Many Americans are concerned about their financial well-being after retirement. “People who are anxious almost universally say they didn’t start thinking about proper money management when they were young,” according to this article by Chuck Jaffe of MarketWatch. But sharing good money habits with your kids now can help them become responsible for their finances throughout their lives. Here are a few excellent tips.
Kids know all about spending money. Spending comes naturally to them. It’s everything else about money that they need to be taught.
Kids need to have discussions about saving and spending with parents, grandparents, and other trusted adults because they’re not going to hear it in the classroom. Here’s what they need to know to become responsible consumers, employees, and savers:
Money gives you choices. Kids need to know that today’s purchases impact the ability to buy something else that in fact might be more important or valuable.

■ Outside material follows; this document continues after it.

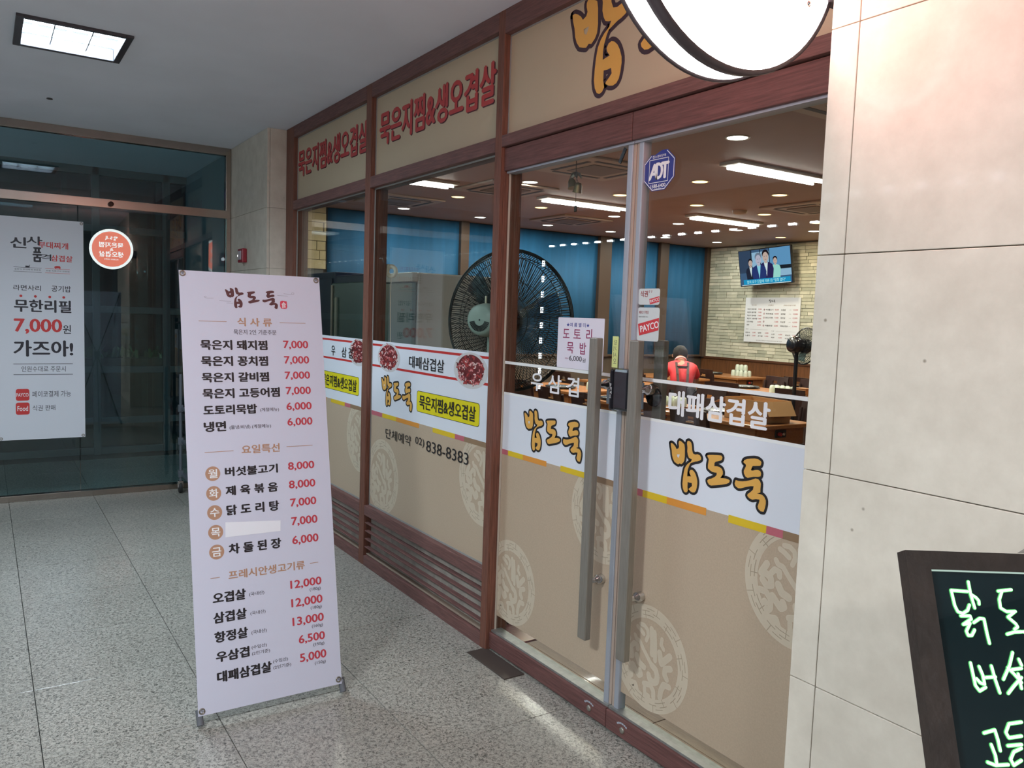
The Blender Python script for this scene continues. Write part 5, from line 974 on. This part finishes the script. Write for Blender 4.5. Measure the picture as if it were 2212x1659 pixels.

You can pay for a lot of things you can’t afford. Understanding how debt works — and learning the real cost involved in paying for today’s purchases over time — goes a long way to making someone a smart consumer. The question young consumers must ask isn’t whether they can afford it, but whether they can afford to pay it off over time.
Saving is a chore, but it doesn’t have to be painful. Social Security is an automatic savings program; set aside the politics of the program and it boils down to money being pulled from the paycheck, set aside, and becoming an asset in retirement. Adding a few dollars now to a retirement savings plan, a health-savings account, or for other employee benefits, generates real dollars over time — the payoff for setting money aside now.